▶ INFORMATION SUPPLIED:

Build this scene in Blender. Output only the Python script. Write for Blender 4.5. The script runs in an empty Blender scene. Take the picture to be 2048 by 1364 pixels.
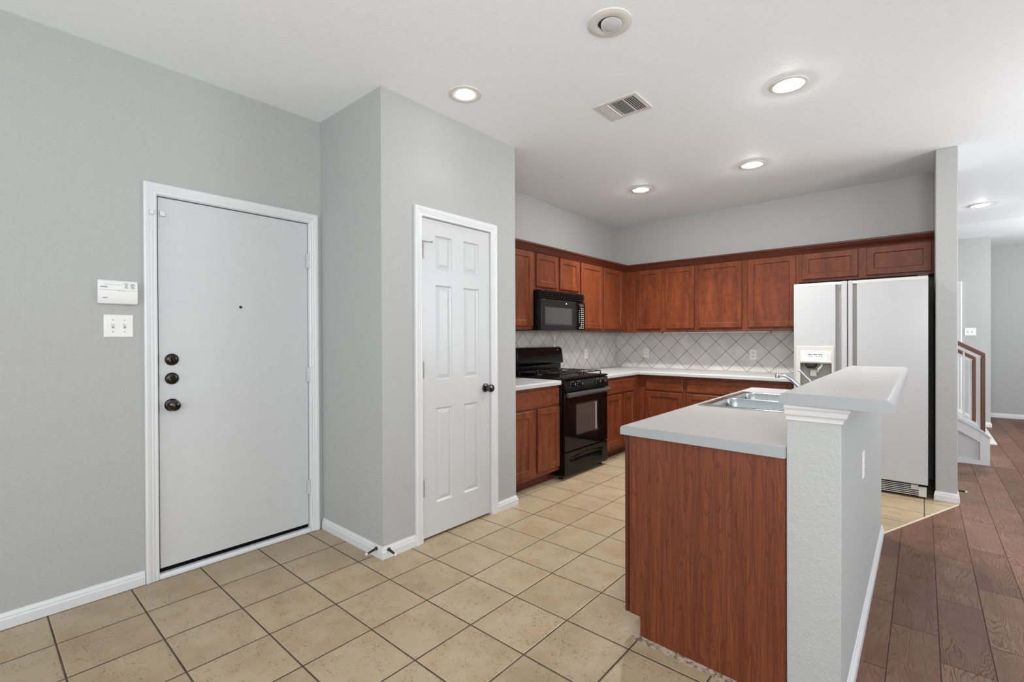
import bpy, bmesh, math, random
from mathutils import Vector, Matrix
random.seed(7)
SC = bpy.context.scene
COL = SC.collection

# ------------------------------------------------------------------ camera
cam_d = bpy.data.cameras.new('camera')
cam = bpy.data.objects.new('camera', cam_d)
COL.objects.link(cam)
cam_d.sensor_width = 36.0
cam_d.lens = 948.03 / 2048 * 36.0
cam_d.clip_start = 0.05
R_ = Vector((0.75586936, 0.65471096, -0.0038811))
U_ = Vector((-5.0392e-04, 6.50961e-03, 9.99978685e-01))
F_ = Vector((-0.65472227, 0.7558513, -0.00525034))
m = Matrix.Identity(4)
for i in range(3):
    m[i][0], m[i][1], m[i][2] = R_[i], U_[i], -F_[i]
m[0][3], m[1][3], m[2][3] = 1.52496, -1.16386, 1.27792
cam.matrix_world = m
SC.camera = cam

# ------------------------------------------------------------------ world, light, exposure
w = bpy.data.worlds.new('world'); SC.world = w
w.use_nodes = True
bg = w.node_tree.nodes['Background']
bg.inputs[0].default_value = (0.86, 0.93, 1.0, 1)
bg.inputs[1].default_value = 1.0
SC.view_settings.view_transform = 'Standard'
SC.view_settings.look = 'None'
SC.view_settings.gamma = 1
SC.view_settings.use_curve_mapping = False
SC.view_settings.exposure = 0.17
SC.cycles.use_denoising = True
SC.cycles.max_bounces = 10
SC.cycles.diffuse_bounces = 6
SC.cycles.sample_clamp_indirect = 8

def area(name, loc, aim, sx, sy, power, color):
    d = bpy.data.lights.new(name, 'AREA')
    d.shape = 'RECTANGLE'; d.size = sx; d.size_y = sy
    d.energy = power; d.color = color
    o = bpy.data.objects.new(name, d); COL.objects.link(o)
    o.location = loc
    v = Vector(aim)
    o.rotation_euler = v.to_track_quat('-Z', 'Z').to_euler()
    return o
DAY = (0.90, 0.955, 1.0)
# daylight through the windows of the rear and right walls
area('daylight_rear_left', (-0.35, -3.72, 1.35), (0, 1, 0), 1.9, 2.1, 23, DAY)
area('daylight_rear_right', (2.55, -3.72, 1.35), (0, 1, 0), 2.3, 2.1, 26, DAY)
area('daylight_right_near', (4.72, -0.6, 1.35), (-1, 0, 0), 2.6, 2.1, 42, DAY)
area('daylight_right_far', (4.72, 5.2, 1.35), (-1, 0, 0), 3.0, 2.1, 95, DAY)
# added fill lamp behind the camera, aimed up to brighten the kitchen ceiling
area('added_fill_rear', (2.3, -1.9, 1.75), (-0.42, 0.86, 0.75), 0.9, 0.9, 56, (1.0, 1.0, 1.0))
area('added_fill_right', (3.3, 2.9, 1.75), (-0.76, 0.25, 0.52), 0.8, 0.8, 18, (1.0, 1.0, 1.0))  # added fill lamp out of view, brightens the ceiling and back wall
area('added_fill_hall', (4.0, 7.4, 2.0), (-0.75, 0.3, 0.22), 0.7, 0.7, 34, (1.0, 1.0, 1.0))  # added fill lamp out of view, lifts the far hall and its ceiling
LAMP_STRENGTH = 540.0
LAMP_BEAM = 70.0

# ------------------------------------------------------------------ materials
def s2l(c):
    c = c / 255.0
    return c / 12.92 if c <= 0.04045 else ((c + 0.055) / 1.055) ** 2.4
def rgb(r, g, b):
    return (s2l(r), s2l(g), s2l(b), 1)

class NT:
    def __init__(s, name, rough=0.5, metal=0.0, base=(0.8, 0.8, 0.8, 1), spec=0.5):
        s.m = bpy.data.materials.new(name); s.m.use_nodes = True
        s.t = s.m.node_tree
        s.b = s.t.nodes['Principled BSDF']
        s.b.inputs['Base Color'].default_value = base
        s.b.inputs['Roughness'].default_value = rough
        s.b.inputs['Metallic'].default_value = metal
        s.b.inputs['Specular IOR Level'].default_value = spec
    def n(s, t, **kw):
        nd = s.t.nodes.new('ShaderNode' + t)
        for k, v in kw.items(): setattr(nd, k, v)
        return nd
    def l(s, a, b): s.t.links.new(a, b)
    def put(s, sock, v):
        if isinstance(v, (int, float)): sock.default_value = v
        elif isinstance(v, (tuple, list)): sock.default_value = v
        else: s.l(v, sock)
    def math(s, op, a, b=None, c=None, clamp=False):
        nd = s.n('Math', operation=op); nd.use_clamp = clamp
        s.put(nd.inputs[0], a)
        if b is not None: s.put(nd.inputs[1], b)
        if c is not None: s.put(nd.inputs[2], c)
        return nd.outputs[0]
    def pos(s):
        return s.n('TexCoord').outputs['Object']
    def gpos(s):
        return s.n('NewGeometry').outputs['Position']
    def xyz(s, v):
        nd = s.n('SeparateXYZ'); s.l(v, nd.inputs[0]); return nd.outputs
    def comb(s, x, y, z):
        nd = s.n('CombineXYZ')
        for k, q in enumerate((x, y, z)): s.put(nd.inputs[k], q)
        return nd.outputs[0]
    def vscale(s, v, sc, off=(0, 0, 0)):
        nd = s.n('Mapping'); s.l(v, nd.inputs[0])
        nd.inputs['Scale'].default_value = sc
        nd.inputs['Location'].default_value = off
        return nd.outputs[0]
    def noise(s, v, scale, detail=3, rough=0.5, dist=0.0, dim='3D', w=None):
        nd = s.n('TexNoise'); nd.noise_dimensions = dim
        s.l(v, nd.inputs['Vector'])
        nd.inputs['Scale'].default_value = scale
        nd.inputs['Detail'].default_value = detail
        nd.inputs['Roughness'].default_value = rough
        nd.inputs['Distortion'].default_value = dist
        if w is not None: s.put(nd.inputs['W'], w)
        return nd.outputs[0]
    def sm(s, x, a, b, lo=0.0, hi=1.0):
        nd = s.n('MapRange', interpolation_type='SMOOTHSTEP')
        s.put(nd.inputs[0], x)
        nd.inputs[1].default_value = a; nd.inputs[2].default_value = b
        nd.inputs[3].default_value = lo; nd.inputs[4].default_value = hi
        return nd.outputs[0]
    def ramp(s, x, stops):
        nd = s.n('ValToRGB'); s.put(nd.inputs[0], x)
        cr = nd.color_ramp
        while len(cr.elements) < len(stops): cr.elements.new(0.5)
        for e, (p, c) in zip(cr.elements, stops):
            e.position = p; e.color = c
        return nd.outputs[0]
    def mix(s, f, a, b, mode='MIX'):
        nd = s.n('Mix', data_type='RGBA', blend_type=mode)
        s.put(nd.inputs[0], f); s.put(nd.inputs[6], a); s.put(nd.inputs[7], b)
        return nd.outputs[2]
    def color(s, c): s.put(s.b.inputs['Base Color'], c)
    def rough(s, r): s.put(s.b.inputs['Roughness'], r)
    def bump(s, h, strength=0.3, dist=0.002):
        nd = s.n('Bump'); nd.inputs['Strength'].default_value = strength
        nd.inputs['Distance'].default_value = dist
        s.l(h, nd.inputs['Height']); s.l(nd.outputs[0], s.b.inputs['Normal'])

def plain(name, base, rough=0.5, metal=0.0, spec=0.5, mottle=0.0):
    t = NT(name, rough, metal, base, spec)
    n = t.noise(t.pos(), 14.0, 3)
    k = 0.06 + mottle
    dark = tuple(c * (1 - k) for c in base[:3]) + (1,)
    t.color(t.mix(n, dark, base))
    return t.m
M = {}
def paint(name, base, rough, scale, strength, dist):
    t = NT(name, rough, 0, base, 0.35)
    p = t.gpos()
    a = t.noise(p, scale, 3, 0.55)
    b = t.noise(p, scale * 0.35, 2, 0.5)
    h = t.math('ADD', t.sm(a, 0.42, 0.72), t.math('MULTIPLY', t.sm(b, 0.45, 0.7), 0.7))
    t.bump(h, strength, dist)
    d = tuple(c * 0.97 for c in base[:3]) + (1,)
    t.color(t.mix(b, d, base))
    return t.m
M['wall'] = paint('grey_wall_paint', (0.425, 0.43, 0.423, 1), 0.6, 115, 0.36, 0.0022)
M['pony'] = M['wall']
M['ceil'] = paint('white_ceiling_paint', (0.895, 0.925, 0.945, 1), 0.7, 80, 0.14, 0.003)
M['trim'] = plain('white_trim_paint', (0.70, 0.705, 0.715, 1), 0.32)
M['door'] = plain('white_door_paint', (0.585, 0.59, 0.598, 1), 0.30)
M['plastic'] = plain('white_plastic', (0.80, 0.80, 0.79, 1), 0.35)
M['ivory'] = plain('off_white_plastic', (0.70, 0.69, 0.66, 1), 0.4)
M['ink'] = plain('dark_grey_ink', rgb(70, 70, 70), 0.6)
M['paleink'] = plain('pale_grey_ink', rgb(190, 190, 190), 0.5)
M['black'] = plain('black_void', (0.004, 0.004, 0.004, 1), 0.8, 0, 0.1)
M['enamel'] = plain('black_enamel', (0.004, 0.004, 0.004, 1), 0.14, 0, 0.22)
M['gloss'] = plain('black_glass', (0.004, 0.003, 0.003, 1), 0.05, 0, 0.3)
M['iron'] = plain('black_cast_iron', (0.010, 0.010, 0.010, 1), 0.2)
M['handle_grey'] = plain('grey_oven_handle', rgb(62, 62, 64), 0.3)
M['grey_black'] = plain('charcoal_plastic', rgb(34, 34, 36), 0.3, 0, 0.3)
M['ovenglass'] = plain('oven_window_glass', rgb(74, 64, 60), 0.12)
M['mwglass'] = plain('microwave_window_mesh', rgb(72, 74, 76), 0.22)
M['bronze'] = plain('dark_bronze_metal', rgb(62, 57, 53), 0.2, 0.95)
M['pewter'] = plain('dark_pewter_metal', rgb(95, 92, 90), 0.25, 1.0)
M['chrome'] = plain('chrome_metal', (0.58, 0.59, 0.60, 1), 0.12, 1.0)
M['steel'] = plain('stainless_steel', (0.50, 0.545, 0.565, 1), 0.17, 1.0)
M['fridge'] = plain('white_fridge_enamel', (0.47, 0.475, 0.485, 1), 0.22)
M['fridge_grey'] = plain('grey_fridge_plastic', rgb(150, 149, 146), 0.4)
M['fridge_cream'] = plain('cream_fridge_plastic', rgb(205, 203, 197), 0.4)
M['railwood'] = plain('brown_stained_rail', rgb(104, 62, 44), 0.4, 0, 0.5, 0.15)
M['gasket'] = plain('dark_gasket_rubber', rgb(40, 40, 40), 0.7)

def emis(name, col, st):
    t = NT(name, 0.5, 0, (0.9, 0.9, 0.9, 1))
    t.b.inputs['Emission Color'].default_value = col
    t.b.inputs['Emission Strength'].default_value = st
    return t.m
M['bulb'] = emis('lit_bulb', (1.0, 0.985, 0.965, 1), LAMP_STRENGTH)
M['offbulb'] = plain('frosted_bulb_glass', rgb(196, 196, 198), 0.2)
M['lampring'] = plain('lamp_trim_white', (0.70, 0.68, 0.64, 1), 0.45)

def laminate(name, a, b):
    t = NT(name, 0.35, 0, a, 0.5)
    p = t.gpos()
    n = t.math('ADD', t.math('MULTIPLY', t.noise(p, 220, 2), 0.5), t.math('MULTIPLY', t.noise(p, 3, 2), 0.5))
    t.color(t.ramp(n, [(0.35, a), (0.65, b)]))
    return t.m
M['edge'] = plain('grey_laminate_edge', (0.335, 0.35, 0.352, 1), 0.45)
M['counter'] = laminate('pale_laminate', (0.40, 0.40, 0.395, 1), (0.45, 0.45, 0.445, 1))

def cherry(name, horizontal=False):
    t = NT(name, 0.36, 0, rgb(120, 60, 35), 0.3)
    p = t.pos()
    rnd = t.n('ObjectInfo').outputs['Random']
    q = t.vscale(p, (9, 9, 1.1) if not horizontal else (2.2, 2.2, 9))
    n1 = t.noise(q, 2.0, 6, 0.6, 0.6, '4D', t.math('MULTIPLY', rnd, 37.0))
    q2 = t.vscale(p, (60, 60, 2.2) if not horizontal else (6, 6, 60))
    n2 = t.noise(q2, 3.0, 3, 0.6, 0.2)
    n3 = t.noise(p, 22.0, 3, 0.55)
    v = t.math('ADD', t.math('MULTIPLY', n1, 0.55), t.math('ADD', t.math('MULTIPLY', n2, 0.2), t.math('MULTIPLY', n3, 0.25)))
    c = t.ramp(v, [(0.32, rgb(66, 28, 13)), (0.46, rgb(99, 48, 26)), (0.58, rgb(119, 61, 34)), (0.72, rgb(142, 80, 47))])
    c2 = t.mix(t.math('MULTIPLY', rnd, 0.35), c, rgb(96, 46, 27))
    t.color(c2)
    t.bump(n2, 0.06, 0.001)
    return t.m
M['cherry'] = cherry('cherry_stained_wood')
M['cherry_h'] = cherry('cherry_stained_wood_across', True)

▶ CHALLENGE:
Repeat, word for word and with no pictures, only the lines running from the beginning of the data to the line that contains "SC.cycles.sample_clamp_indirect = 8".

▶ FINAL RESULT:
Build this scene in Blender. Output only the Python script. Write for Blender 4.5. The script runs in an empty Blender scene. Take the picture to be 2048 by 1364 pixels.
import bpy, bmesh, math, random
from mathutils import Vector, Matrix
random.seed(7)
SC = bpy.context.scene
COL = SC.collection

# ------------------------------------------------------------------ camera
cam_d = bpy.data.cameras.new('camera')
cam = bpy.data.objects.new('camera', cam_d)
COL.objects.link(cam)
cam_d.sensor_width = 36.0
cam_d.lens = 948.03 / 2048 * 36.0
cam_d.clip_start = 0.05
R_ = Vector((0.75586936, 0.65471096, -0.0038811))
U_ = Vector((-5.0392e-04, 6.50961e-03, 9.99978685e-01))
F_ = Vector((-0.65472227, 0.7558513, -0.00525034))
m = Matrix.Identity(4)
for i in range(3):
    m[i][0], m[i][1], m[i][2] = R_[i], U_[i], -F_[i]
m[0][3], m[1][3], m[2][3] = 1.52496, -1.16386, 1.27792
cam.matrix_world = m
SC.camera = cam

# ------------------------------------------------------------------ world, light, exposure
w = bpy.data.worlds.new('world'); SC.world = w
w.use_nodes = True
bg = w.node_tree.nodes['Background']
bg.inputs[0].default_value = (0.86, 0.93, 1.0, 1)
bg.inputs[1].default_value = 1.0
SC.view_settings.view_transform = 'Standard'
SC.view_settings.look = 'None'
SC.view_settings.gamma = 1
SC.view_settings.use_curve_mapping = False
SC.view_settings.exposure = 0.17
SC.cycles.use_denoising = True
SC.cycles.max_bounces = 10
SC.cycles.diffuse_bounces = 6
SC.cycles.sample_clamp_indirect = 8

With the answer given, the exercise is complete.